Kayo’s footy campaign breached Ad Standards’ rules about violence and safety

Kayo’s winter sports marketing push caught the attention of Ad Standards, after complaints made to the industry watchdog claimed the ads displayed dangerous behaviour, violence and vandalism.

The ‘Nowhere is safe from footy’ campaign consisted of two spots, the first of which saw AFL player Sam Walsh take a mark off the back of Dion Prestia and land in a crate of lettuces at a supermarket, and the second showing NRL player Alex Glenn tackling Luke Keary through the glass panelling of a bus shelter.

Three cases were made against the campaign, as the spots appeared across social media, free-to-air TV and on demand.

Complainants in all three cases shared the same concerns, with one stating that the lack of reaction from the woman in the NRL-focussed spot alluded to domestic violence, and the tampering of the lettuces in the AFL spot would upset disadvantaged people who are short of food.

“Does the woman sitting quietly, not reacting, give the message that women should accept whatever men care to dish out to them, including violence? Is food to be regarded as a game, rather than something that is necessary to sustain life? What would people short of food think about that? Why didn’t the people commissioning the ad substitute two women players for the males? I am deeply offended and object strongly to this ad,” the complainant wrote.

In its defence of the campaign, Foxtel, the owner of Kayo, said the concept of the campaign was “that no matter where you are or what you are doing, nowhere is safe from footy” because customers are able to stream the 2020 NRL Telstra Premiership Season and the 2020 Toyota AFL Premiership Season no matter where they are. The appearance of the football players in public places was a representation of that, it explained.

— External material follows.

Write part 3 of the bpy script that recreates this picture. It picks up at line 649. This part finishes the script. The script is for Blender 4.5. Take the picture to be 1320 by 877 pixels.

With regards to the woman sitting in the bus shelter, Foxtel pointed out that sports commentary can be heard coming from her phone, which matches up with the actions of the NRL players.

The Ad Standards community panel noted Foxtel’s defence that the ads are “unrealistic and fanciful”, and considered that the acts of taking a mark or completing a tackle are inherent parts of the sports being promoted through Kayo. However, as significant damage to property in a public place as displayed as a result of the actions, as opposed to being on-field, both were deemed as acts of violence.

The panel concluded: “The violence depicted at the bus stop and in the shopping centre, even though there were not adverse consequences, was a depiction of violence that is not relevant to the product promoted.”

Concerns about the woman’s safety were dismissed by the panel, as violence did not take place towards her. The issue of damage to food was also not discussed as it is not an issue that falls under the AANA code.

Despite the ‘fantastical’ concept of the campaign being clear to the panel, it decided that the scenes of the campaign took place in realistic setting where behaviour displayed by the players would be unacceptable. In addition, the panel was concerned that as the players were seen not to obtain any injuries from their actions it could lead young viewers to believe it could be recreated without harm to themselves. Consequently, the panel ruled this was “contrary to prevailing community standards on safety”.

Finding that the campaign did breach the code, the complaints were upheld. However, the campaign had already concluded at the time of Ad Standards’ ruling.